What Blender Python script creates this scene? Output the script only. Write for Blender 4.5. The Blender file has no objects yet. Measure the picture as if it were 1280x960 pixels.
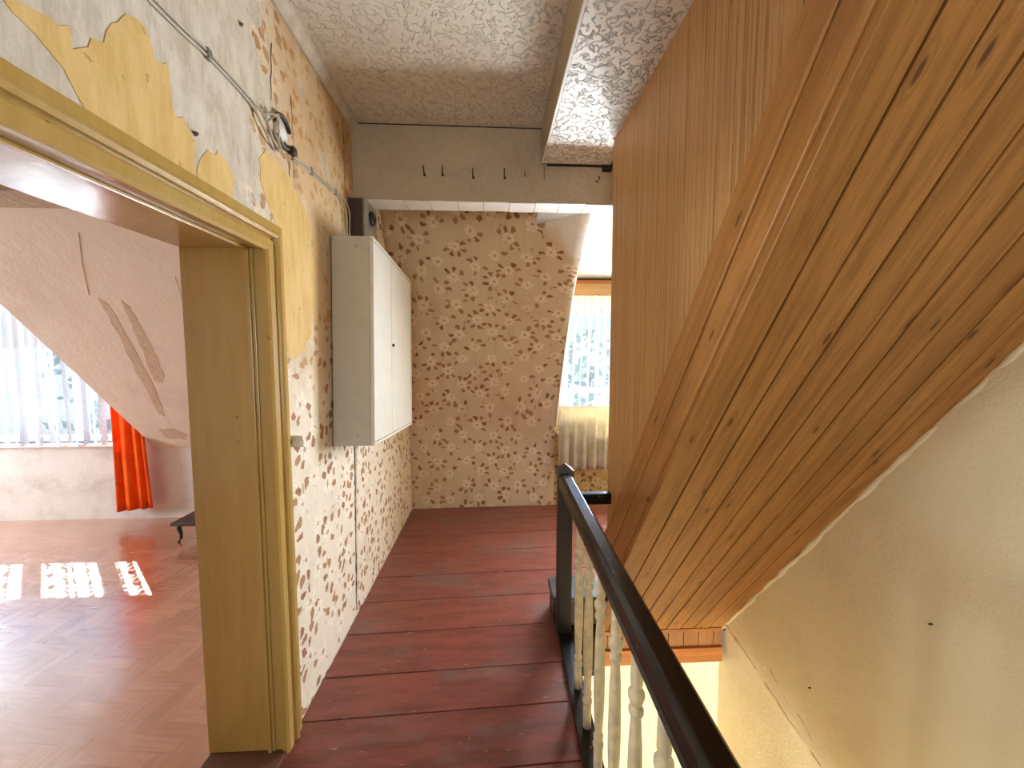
import bpy, bmesh, math, random
from mathutils import Vector, Matrix
random.seed(7)
SC = bpy.context.scene
COL = SC.collection
PI = math.pi

# ------------------------------------------------------------------ camera
CAM_Z = 1.55
PITCH, YAW = math.radians(4.05), math.radians(2.974)
cd = bpy.data.cameras.new('camera'); cam = bpy.data.objects.new('camera', cd); COL.objects.link(cam)
cd.sensor_fit = 'HORIZONTAL'; cd.sensor_width = 36.0; cd.lens = 480 / 1280 * 36.0
cd.clip_start = 0.02; cd.clip_end = 200
fw = Vector((math.sin(YAW) * math.cos(PITCH), math.cos(YAW) * math.cos(PITCH), -math.sin(PITCH)))
rt = Vector((math.cos(YAW), -math.sin(YAW), 0)); up = rt.cross(fw)
cam.matrix_world = Matrix(((rt.x, up.x, -fw.x, 0), (rt.y, up.y, -fw.y, 0), (rt.z, up.z, -fw.z, CAM_Z), (0, 0, 0, 1)))
SC.camera = cam

# ------------------------------------------------------------------ view, world, lights
SC.view_settings.view_transform = 'Standard'; SC.view_settings.look = 'None'
SC.view_settings.exposure = 0.0; SC.view_settings.gamma = 1.0; SC.view_settings.use_curve_mapping = False
SC.cycles.use_denoising = True
SC.cycles.max_bounces = 10; SC.cycles.diffuse_bounces = 6; SC.cycles.glossy_bounces = 4
SC.cycles.transparent_max_bounces = 16; SC.cycles.transmission_bounces = 6
SC.cycles.sample_clamp_indirect = 6.0; SC.cycles.caustics_reflective = False; SC.cycles.caustics_refractive = False

def lin(h):
    h = h.lstrip('#'); out = []
    for i in (0, 2, 4):
        c = int(h[i:i + 2], 16) / 255
        out.append(c / 12.92 if c <= 0.04045 else ((c + 0.055) / 1.055) ** 2.4)
    return (*out, 1.0)

world = bpy.data.worlds.new('sky'); SC.world = world; world.use_nodes = True
wn = world.node_tree.nodes; wl = world.node_tree.links
bg = wn['Background']; bg.inputs['Strength'].default_value = 2.2
tc = wn.new('ShaderNodeTexCoord'); sx = wn.new('ShaderNodeSeparateXYZ'); rp = wn.new('ShaderNodeValToRGB')
mr = wn.new('ShaderNodeMapRange'); mr.inputs[1].default_value = -0.3; mr.inputs[2].default_value = 0.9
wl.new(tc.outputs['Generated'], sx.inputs[0]); wl.new(sx.outputs['Z'], mr.inputs[0]); wl.new(mr.outputs[0], rp.inputs[0])
el = rp.color_ramp.elements
el[0].position = 0.0; el[0].color = lin('#8d9388'); el[1].position = 1.0; el[1].color = lin('#5f95d8')
e = el.new(0.24); e.color = lin('#a9bccd'); e = el.new(0.3); e.color = lin('#93c0f4'); e = el.new(0.55); e.color = lin('#7fb2f0')
wl.new(rp.outputs[0], bg.inputs['Color'])

def light(name, typ, loc, direction, energy, color=(1, 1, 1), size=(1, 1)):
    d = bpy.data.lights.new(name, typ); o = bpy.data.objects.new(name, d); COL.objects.link(o)
    d.energy = energy; d.color = color; o.location = loc
    o.rotation_euler = Vector(direction).to_track_quat('-Z', 'Y').to_euler()
    if typ == 'AREA':
        d.shape = 'RECTANGLE'; d.size, d.size_y = size
    return o
sun = light('sun', 'SUN', (-6, 12, 9), (1.1, -1.0, -0.95), 18.0, (1, 0.95, 0.86)); sun.data.angle = 0.006
# daylight in the window openings, plus fill lamps added to brighten the rooms
light('daylight_dormer', 'AREA', (1.95, 4.02, 1.35), (0, -1, 0.10), 430, (0.82, 0.92, 1.0), (1.3, 1.5))
light('added_fill_below_dormer', 'AREA', (1.1, 4.75, 0.42), (-0.12, -1, 0.72), 680, (0.88, 0.95, 1.0), (1.7, 0.8))  # fill lamp added outside below the sill to brighten the hall ceiling
light('added_rear_fill', 'AREA', (-0.05, -2.72, 1.5), (0, 1, 0.0), 46, (0.88, 0.95, 1.0), (1.2, 1.4))  # fill lamp added behind the viewer
light('daylight_stairwell_window', 'AREA', (0.62, -2.7, -1.28), (0.18, 1, 0.08), 540, (0.88, 0.94, 1.0), (0.9, 0.6))
light('daylight_side_room', 'AREA', (-5.75, 3.93, 1.35), (0.25, -1, 0.0), 85, (0.72, 0.87, 1.0), (0.9, 1.2))
light('added_fill_below_side_window', 'AREA', (-5.0, 4.75, 0.25), (0.1, -1, 0.62), 420, (0.84, 0.93, 1.0), (2.2, 0.8))  # unseen fill lamp added under the side window, brightens that room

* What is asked
The lines from the top of the data above through the one holding "return (*out, 1.0)" are to be repeated exactly, and only those, with no pictures.

* Exercise output
What Blender Python script creates this scene? Output the script only. Write for Blender 4.5. The Blender file has no objects yet. Measure the picture as if it were 1280x960 pixels.
import bpy, bmesh, math, random
from mathutils import Vector, Matrix
random.seed(7)
SC = bpy.context.scene
COL = SC.collection
PI = math.pi

# ------------------------------------------------------------------ camera
CAM_Z = 1.55
PITCH, YAW = math.radians(4.05), math.radians(2.974)
cd = bpy.data.cameras.new('camera'); cam = bpy.data.objects.new('camera', cd); COL.objects.link(cam)
cd.sensor_fit = 'HORIZONTAL'; cd.sensor_width = 36.0; cd.lens = 480 / 1280 * 36.0
cd.clip_start = 0.02; cd.clip_end = 200
fw = Vector((math.sin(YAW) * math.cos(PITCH), math.cos(YAW) * math.cos(PITCH), -math.sin(PITCH)))
rt = Vector((math.cos(YAW), -math.sin(YAW), 0)); up = rt.cross(fw)
cam.matrix_world = Matrix(((rt.x, up.x, -fw.x, 0), (rt.y, up.y, -fw.y, 0), (rt.z, up.z, -fw.z, CAM_Z), (0, 0, 0, 1)))
SC.camera = cam

# ------------------------------------------------------------------ view, world, lights
SC.view_settings.view_transform = 'Standard'; SC.view_settings.look = 'None'
SC.view_settings.exposure = 0.0; SC.view_settings.gamma = 1.0; SC.view_settings.use_curve_mapping = False
SC.cycles.use_denoising = True
SC.cycles.max_bounces = 10; SC.cycles.diffuse_bounces = 6; SC.cycles.glossy_bounces = 4
SC.cycles.transparent_max_bounces = 16; SC.cycles.transmission_bounces = 6
SC.cycles.sample_clamp_indirect = 6.0; SC.cycles.caustics_reflective = False; SC.cycles.caustics_refractive = False

def lin(h):
    h = h.lstrip('#'); out = []
    for i in (0, 2, 4):
        c = int(h[i:i + 2], 16) / 255
        out.append(c / 12.92 if c <= 0.04045 else ((c + 0.055) / 1.055) ** 2.4)
    return (*out, 1.0)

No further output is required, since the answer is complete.